We would like to see the Bay Citizen succeed in the goal of bringing lower-case bay area citizens more of the news they need to know. From that perspective, especially since we’re lucky enough not to be supporting a family on the proceeds of our activities these days, we’d even be generous enough to kick back the $25 they offer for any of our pieces which they’d like to use. There was talk at the meeting of some sort of collaboration on stories which were too big for the underfunded small fry to tackle on their own, and I have about 5 of those in my back pocket right now. 
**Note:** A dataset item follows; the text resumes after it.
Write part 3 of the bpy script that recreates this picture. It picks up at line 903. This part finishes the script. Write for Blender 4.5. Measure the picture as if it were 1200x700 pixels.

Of course, at the moment the Planet is not just underfunded, it’s unfunded, because of our strange tax problems (check Planet archives for lurid details). But it’s interesting that while we are in a period where all of our contributors are working for free (which we hope eventually to change) we’ve been getting excellent pieces from people we could never have afforded to pay what they’re “worth”. 

Even in our least profitable years putting out a print paper with staff reporters and editors making respectable salaries, our losses which were not covered by advertising amounted to less than the non-profit tax-deductible Bay Area News Project’s announced compensation for just one of their many well-paid executives, several of them listed on the Bay Citizen web site as former employees of McKinsey & Company, a fancy global consulting firm. I’m sure there’s a moral in here somewhere, but damned if I know what it is. 

P.S. Just as I finished this, I got an email from the SFAppeal online newspaper with a link to their story on the meeting. It’s also quite good and includes some very illuminating comments. For the record, when I wrote those nasty things above about the Chron and the Times, I didn’t know that the Berkeleyside principals were also associated with those publications. Big targets, okay, small targets, no.